• Materials provided
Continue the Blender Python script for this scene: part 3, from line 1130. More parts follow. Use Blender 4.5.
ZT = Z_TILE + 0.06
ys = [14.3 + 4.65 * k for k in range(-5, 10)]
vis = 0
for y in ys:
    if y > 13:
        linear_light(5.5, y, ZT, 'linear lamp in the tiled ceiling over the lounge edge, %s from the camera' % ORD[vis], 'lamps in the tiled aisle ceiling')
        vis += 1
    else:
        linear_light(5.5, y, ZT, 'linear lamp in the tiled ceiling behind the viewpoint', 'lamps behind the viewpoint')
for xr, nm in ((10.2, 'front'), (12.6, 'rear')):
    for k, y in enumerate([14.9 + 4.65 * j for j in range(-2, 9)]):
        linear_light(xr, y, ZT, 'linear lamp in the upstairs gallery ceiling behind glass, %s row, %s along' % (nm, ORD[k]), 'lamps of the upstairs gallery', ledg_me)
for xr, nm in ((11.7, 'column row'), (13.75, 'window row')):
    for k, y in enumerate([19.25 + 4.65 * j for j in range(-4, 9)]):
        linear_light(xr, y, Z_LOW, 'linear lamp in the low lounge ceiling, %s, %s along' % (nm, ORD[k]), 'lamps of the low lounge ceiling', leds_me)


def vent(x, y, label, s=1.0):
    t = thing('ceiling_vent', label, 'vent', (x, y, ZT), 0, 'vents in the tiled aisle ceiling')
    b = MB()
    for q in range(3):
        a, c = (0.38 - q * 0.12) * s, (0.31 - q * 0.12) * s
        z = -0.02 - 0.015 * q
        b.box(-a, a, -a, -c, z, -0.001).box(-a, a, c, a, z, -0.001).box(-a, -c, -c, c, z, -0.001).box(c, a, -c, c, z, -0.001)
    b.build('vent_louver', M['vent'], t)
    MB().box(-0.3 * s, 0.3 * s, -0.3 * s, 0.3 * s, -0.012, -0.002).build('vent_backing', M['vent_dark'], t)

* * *

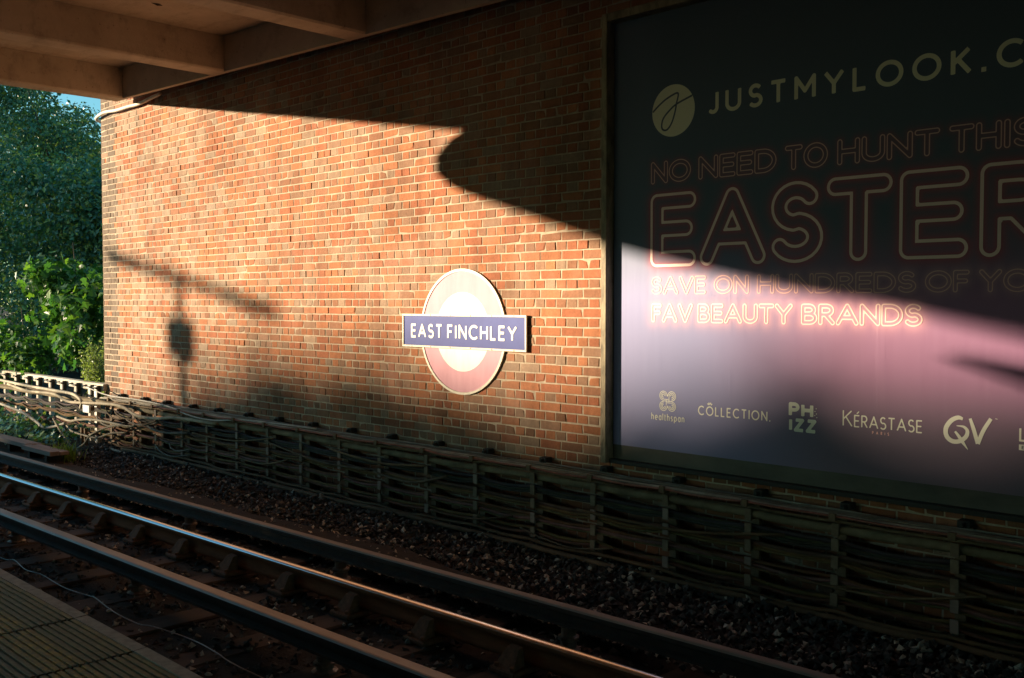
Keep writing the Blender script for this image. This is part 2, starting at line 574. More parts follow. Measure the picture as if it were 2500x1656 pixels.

• Brief
Find the string "part" in the entries above and return each line that holds it.

• Result of this task
Continue the Blender Python script for this scene: part 3, from line 1130. More parts follow. Use Blender 4.5.
Keep writing the Blender script for this image. This is part 2, starting at line 574. More parts follow. Measure the picture as if it were 2500x1656 pixels.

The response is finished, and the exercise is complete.